Why do we have so much Stuff that is potentially Junk given time, value (actual or emotional), and usefulness?  Why do we have so much Stuff to begin with?  Unfortunately, we have so much Stuff that some has been assigned a small climatized storage room at a local storage facility (Christmas ornaments collected over a lifetime and 30+ years of marriage for example).  "You won't take it with you when you die" is a popular adage.  That's true.  There will be another household assigned with processing all of this stuff when we are gone to determine if it has any value and assigning it either Stuff or Junk status.

I say all this because I am not alone.  I am certain that as you read, your own mind began processing the Stuff you have and some of the things you want to get rid of because it has become Junk, not Stuff, but someone, or something (emotional attachment), is standing in the way of processing your own Stuff or Junk.  Why are we like this?

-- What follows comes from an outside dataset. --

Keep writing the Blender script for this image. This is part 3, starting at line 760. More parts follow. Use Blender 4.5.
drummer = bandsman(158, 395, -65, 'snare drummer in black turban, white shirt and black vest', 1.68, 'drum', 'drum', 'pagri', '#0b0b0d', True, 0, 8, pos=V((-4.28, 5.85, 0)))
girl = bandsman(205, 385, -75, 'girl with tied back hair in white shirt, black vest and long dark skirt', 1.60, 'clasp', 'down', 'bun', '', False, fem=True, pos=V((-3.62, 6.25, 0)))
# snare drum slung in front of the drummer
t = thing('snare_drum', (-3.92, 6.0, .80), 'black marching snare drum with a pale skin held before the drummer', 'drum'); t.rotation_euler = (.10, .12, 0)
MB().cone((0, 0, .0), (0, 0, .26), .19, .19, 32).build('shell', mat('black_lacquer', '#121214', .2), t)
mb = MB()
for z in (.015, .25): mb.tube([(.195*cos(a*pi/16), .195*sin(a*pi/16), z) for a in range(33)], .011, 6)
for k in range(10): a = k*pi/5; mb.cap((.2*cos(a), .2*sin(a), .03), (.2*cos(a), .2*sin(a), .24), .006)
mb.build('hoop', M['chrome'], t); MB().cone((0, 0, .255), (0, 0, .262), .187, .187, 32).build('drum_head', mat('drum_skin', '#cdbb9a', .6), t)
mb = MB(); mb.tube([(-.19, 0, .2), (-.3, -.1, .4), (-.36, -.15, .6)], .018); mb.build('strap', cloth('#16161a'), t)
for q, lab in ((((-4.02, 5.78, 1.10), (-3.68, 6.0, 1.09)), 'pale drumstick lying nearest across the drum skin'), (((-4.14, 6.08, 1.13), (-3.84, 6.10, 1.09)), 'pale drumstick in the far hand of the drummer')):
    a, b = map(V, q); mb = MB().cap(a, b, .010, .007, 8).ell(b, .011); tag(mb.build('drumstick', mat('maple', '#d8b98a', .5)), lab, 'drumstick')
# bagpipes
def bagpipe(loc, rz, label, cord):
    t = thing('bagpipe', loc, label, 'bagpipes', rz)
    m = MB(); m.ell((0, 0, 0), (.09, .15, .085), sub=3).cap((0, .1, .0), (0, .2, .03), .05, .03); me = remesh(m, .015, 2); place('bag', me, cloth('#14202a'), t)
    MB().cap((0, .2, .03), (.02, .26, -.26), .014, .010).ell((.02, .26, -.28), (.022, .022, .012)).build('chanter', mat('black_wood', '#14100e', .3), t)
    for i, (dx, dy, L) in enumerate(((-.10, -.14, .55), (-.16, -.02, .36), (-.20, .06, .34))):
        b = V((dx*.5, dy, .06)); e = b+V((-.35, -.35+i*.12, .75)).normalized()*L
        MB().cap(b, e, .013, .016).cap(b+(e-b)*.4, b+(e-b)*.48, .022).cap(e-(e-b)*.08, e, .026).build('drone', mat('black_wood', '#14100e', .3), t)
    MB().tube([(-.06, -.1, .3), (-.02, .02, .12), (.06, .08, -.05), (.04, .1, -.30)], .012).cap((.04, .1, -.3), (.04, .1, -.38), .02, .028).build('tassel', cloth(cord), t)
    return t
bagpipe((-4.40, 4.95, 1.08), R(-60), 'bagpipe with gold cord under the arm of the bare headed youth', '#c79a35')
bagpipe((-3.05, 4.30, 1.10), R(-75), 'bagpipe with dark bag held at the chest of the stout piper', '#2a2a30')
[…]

I'm not sure, but Christ uses Stuff as a theme in a parable in Luke 12.  "Someone in the crowd said to him, 'Teacher, tell my brother to divide the inheritance with me.' But he said to him, 'Man, who made me a judge or arbitrator over you?' And he said to them, 'Take care, and be on your guard against all covetousness, for one’s life does not consist in the abundance of his possessions.' And he told them a parable, saying, 'The land of a rich man produced plentifully, and he thought to himself, ‘What shall I do, for I have nowhere to store my crops?’ And he said, ‘I will do this: I will tear down my barns and build larger ones, and there I will store all my grain and my goods. And I will say to my soul, “Soul, you have ample goods laid up for many years; relax, eat, drink, be merry.' But God said to him, ‘Fool! This night your soul is required of you, and the things you have prepared, whose will they be?’ So is the one who lays up treasure for himself and is not rich toward God.'”

As we look at our Stuff, we should from time to time ask ourselves how much is enough?  Pray that we not be consumed with material goods to the point that we hear God speak to us as he spoke to the "fool."  Pray that what we have is what we need and to know that all we have comes from God.